Return the number of lines that include the string "script", without any other text.

■ **Material provided**

======

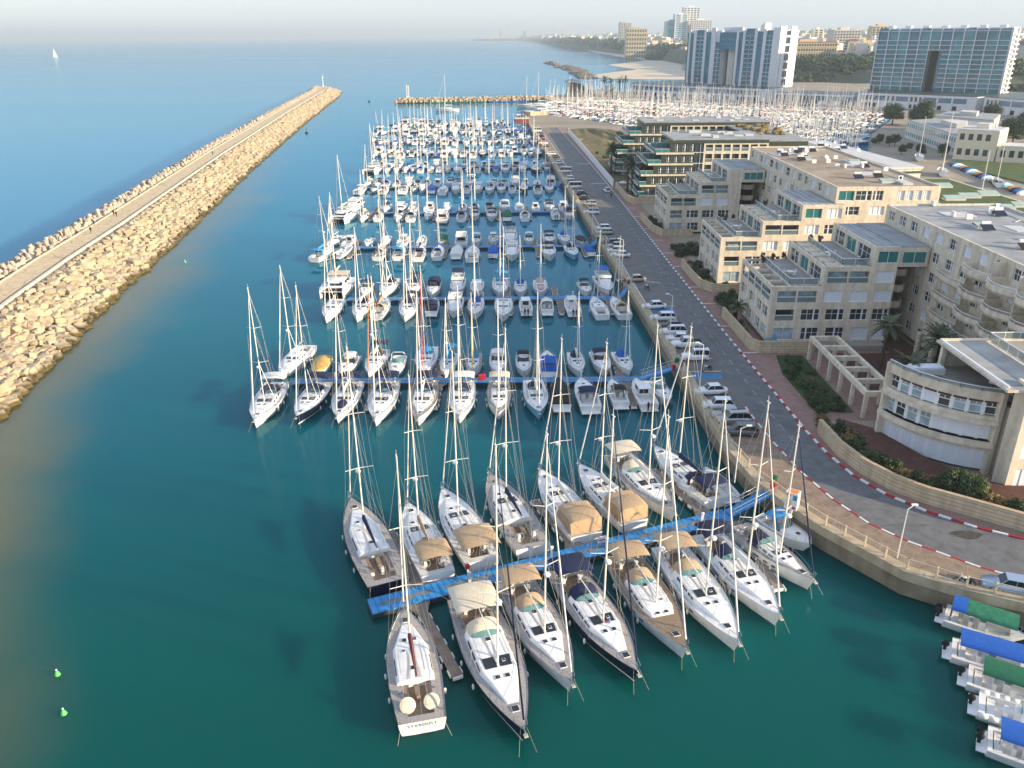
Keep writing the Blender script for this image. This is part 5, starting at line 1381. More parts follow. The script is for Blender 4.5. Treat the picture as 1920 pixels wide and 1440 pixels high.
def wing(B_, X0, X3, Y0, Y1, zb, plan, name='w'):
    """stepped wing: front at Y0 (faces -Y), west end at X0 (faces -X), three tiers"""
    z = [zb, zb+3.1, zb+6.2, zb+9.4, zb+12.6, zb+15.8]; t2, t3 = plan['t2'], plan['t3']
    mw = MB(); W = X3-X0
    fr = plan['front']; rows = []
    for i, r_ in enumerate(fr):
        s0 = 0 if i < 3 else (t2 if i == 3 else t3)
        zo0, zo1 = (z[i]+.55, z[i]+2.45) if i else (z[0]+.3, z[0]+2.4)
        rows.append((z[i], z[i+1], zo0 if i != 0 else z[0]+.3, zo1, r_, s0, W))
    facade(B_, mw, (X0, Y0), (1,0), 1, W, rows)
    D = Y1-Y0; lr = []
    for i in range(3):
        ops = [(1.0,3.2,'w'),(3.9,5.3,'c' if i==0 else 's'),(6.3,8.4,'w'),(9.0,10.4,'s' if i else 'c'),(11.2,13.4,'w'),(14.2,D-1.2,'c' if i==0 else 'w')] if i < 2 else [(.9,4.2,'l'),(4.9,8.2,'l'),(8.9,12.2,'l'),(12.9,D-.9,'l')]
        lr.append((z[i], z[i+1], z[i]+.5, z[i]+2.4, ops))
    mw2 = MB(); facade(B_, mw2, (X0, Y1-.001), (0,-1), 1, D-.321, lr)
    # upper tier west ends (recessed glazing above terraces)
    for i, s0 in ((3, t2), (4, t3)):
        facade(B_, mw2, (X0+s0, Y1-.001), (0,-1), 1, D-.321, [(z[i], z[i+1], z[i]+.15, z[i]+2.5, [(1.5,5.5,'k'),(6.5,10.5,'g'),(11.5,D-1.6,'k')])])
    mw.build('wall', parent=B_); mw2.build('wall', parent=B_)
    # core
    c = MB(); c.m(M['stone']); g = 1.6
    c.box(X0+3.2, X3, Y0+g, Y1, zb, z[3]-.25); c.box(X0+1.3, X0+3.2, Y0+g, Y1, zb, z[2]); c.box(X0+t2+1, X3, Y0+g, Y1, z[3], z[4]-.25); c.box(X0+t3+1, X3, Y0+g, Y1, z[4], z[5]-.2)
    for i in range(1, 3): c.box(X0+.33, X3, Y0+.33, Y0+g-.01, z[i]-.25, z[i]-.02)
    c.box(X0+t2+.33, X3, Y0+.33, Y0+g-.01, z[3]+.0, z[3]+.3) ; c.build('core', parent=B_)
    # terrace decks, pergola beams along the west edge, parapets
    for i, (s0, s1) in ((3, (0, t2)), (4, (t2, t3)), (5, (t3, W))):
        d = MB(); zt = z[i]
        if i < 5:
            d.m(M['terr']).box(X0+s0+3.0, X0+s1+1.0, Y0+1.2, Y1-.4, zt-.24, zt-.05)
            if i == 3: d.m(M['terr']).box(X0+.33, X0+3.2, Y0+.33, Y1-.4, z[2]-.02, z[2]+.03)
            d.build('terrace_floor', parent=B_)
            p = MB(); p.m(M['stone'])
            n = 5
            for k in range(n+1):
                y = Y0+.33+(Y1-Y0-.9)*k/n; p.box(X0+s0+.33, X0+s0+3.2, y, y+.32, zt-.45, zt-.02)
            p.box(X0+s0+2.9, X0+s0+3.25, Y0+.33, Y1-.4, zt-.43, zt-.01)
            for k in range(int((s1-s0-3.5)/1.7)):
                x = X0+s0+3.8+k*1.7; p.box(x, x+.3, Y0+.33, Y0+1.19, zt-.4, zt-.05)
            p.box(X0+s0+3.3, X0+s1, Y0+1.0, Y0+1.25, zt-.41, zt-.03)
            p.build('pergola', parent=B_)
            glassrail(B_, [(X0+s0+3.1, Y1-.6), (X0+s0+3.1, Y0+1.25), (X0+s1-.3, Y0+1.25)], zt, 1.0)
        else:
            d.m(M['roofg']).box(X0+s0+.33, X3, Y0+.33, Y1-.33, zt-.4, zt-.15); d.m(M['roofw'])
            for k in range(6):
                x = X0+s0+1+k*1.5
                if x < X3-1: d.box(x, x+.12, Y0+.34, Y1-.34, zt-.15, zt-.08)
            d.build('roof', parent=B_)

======

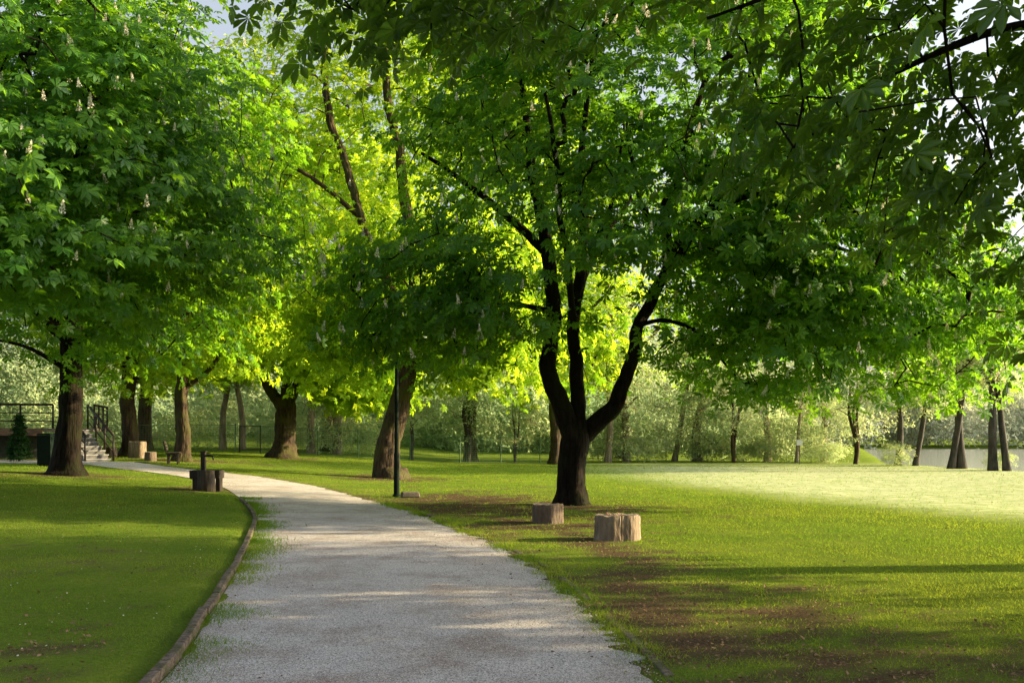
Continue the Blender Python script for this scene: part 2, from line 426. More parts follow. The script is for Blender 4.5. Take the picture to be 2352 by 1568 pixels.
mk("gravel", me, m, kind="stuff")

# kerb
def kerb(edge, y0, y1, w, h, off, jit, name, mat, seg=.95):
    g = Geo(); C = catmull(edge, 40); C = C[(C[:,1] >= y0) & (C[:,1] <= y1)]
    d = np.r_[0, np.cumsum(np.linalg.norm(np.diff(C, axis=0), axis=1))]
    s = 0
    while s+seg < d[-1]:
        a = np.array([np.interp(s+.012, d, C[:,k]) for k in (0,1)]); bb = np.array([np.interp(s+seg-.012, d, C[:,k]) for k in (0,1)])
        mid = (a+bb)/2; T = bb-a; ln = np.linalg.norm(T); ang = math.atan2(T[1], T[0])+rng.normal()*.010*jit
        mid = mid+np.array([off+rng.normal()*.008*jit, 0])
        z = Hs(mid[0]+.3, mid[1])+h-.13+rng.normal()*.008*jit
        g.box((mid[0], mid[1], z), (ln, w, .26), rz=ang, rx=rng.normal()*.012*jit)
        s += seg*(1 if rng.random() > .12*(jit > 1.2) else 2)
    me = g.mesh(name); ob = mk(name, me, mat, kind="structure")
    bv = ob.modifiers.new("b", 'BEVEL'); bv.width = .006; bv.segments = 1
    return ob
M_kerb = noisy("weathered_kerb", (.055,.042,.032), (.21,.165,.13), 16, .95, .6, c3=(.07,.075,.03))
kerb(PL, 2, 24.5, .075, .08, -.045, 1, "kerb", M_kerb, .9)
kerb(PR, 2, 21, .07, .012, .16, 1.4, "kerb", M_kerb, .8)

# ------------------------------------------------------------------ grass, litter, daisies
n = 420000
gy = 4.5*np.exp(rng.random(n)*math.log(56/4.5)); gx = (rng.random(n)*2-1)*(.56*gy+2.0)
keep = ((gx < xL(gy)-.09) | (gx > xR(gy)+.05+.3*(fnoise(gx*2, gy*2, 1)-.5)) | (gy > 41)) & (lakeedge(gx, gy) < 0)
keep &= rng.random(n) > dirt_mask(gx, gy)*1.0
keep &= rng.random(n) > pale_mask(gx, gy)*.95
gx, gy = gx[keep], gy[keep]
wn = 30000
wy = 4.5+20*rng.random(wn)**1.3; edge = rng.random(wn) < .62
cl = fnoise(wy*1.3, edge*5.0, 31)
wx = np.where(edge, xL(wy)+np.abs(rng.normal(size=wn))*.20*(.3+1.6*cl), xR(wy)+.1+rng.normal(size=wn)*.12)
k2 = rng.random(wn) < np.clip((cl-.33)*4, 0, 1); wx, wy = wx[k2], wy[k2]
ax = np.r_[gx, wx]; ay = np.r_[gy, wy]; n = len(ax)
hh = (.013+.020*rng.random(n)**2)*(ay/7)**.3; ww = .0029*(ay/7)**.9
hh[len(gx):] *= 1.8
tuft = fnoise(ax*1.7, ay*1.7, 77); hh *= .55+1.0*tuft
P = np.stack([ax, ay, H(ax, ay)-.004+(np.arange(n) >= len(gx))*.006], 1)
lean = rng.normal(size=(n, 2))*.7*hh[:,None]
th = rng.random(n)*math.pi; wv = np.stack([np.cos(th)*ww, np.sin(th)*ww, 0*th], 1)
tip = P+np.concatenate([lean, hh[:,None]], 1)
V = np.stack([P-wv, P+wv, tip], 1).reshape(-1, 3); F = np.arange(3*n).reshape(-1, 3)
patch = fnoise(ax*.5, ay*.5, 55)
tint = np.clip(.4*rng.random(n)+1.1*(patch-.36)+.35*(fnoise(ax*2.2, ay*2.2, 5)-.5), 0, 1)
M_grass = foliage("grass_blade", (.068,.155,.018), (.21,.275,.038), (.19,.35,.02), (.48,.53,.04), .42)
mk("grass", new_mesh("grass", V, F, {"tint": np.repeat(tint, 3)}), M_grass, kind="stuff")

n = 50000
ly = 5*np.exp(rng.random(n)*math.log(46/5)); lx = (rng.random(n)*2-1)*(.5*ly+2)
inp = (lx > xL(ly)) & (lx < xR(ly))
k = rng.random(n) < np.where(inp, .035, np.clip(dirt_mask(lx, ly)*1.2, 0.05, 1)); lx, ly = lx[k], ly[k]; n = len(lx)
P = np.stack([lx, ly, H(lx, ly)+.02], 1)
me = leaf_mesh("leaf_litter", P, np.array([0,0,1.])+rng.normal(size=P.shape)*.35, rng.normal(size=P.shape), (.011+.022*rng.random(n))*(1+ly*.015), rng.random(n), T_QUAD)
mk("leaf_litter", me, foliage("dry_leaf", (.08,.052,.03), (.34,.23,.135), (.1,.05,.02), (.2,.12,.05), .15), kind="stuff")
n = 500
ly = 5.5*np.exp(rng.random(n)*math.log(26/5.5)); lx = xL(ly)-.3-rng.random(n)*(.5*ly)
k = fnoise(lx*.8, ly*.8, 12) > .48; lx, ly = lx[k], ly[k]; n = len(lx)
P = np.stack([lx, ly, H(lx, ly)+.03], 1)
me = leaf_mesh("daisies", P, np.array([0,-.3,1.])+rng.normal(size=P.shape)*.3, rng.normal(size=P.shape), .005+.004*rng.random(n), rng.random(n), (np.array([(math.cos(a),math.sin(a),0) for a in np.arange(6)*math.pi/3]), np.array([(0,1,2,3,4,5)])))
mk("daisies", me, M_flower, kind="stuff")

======

■ **Reply to the exercise**
2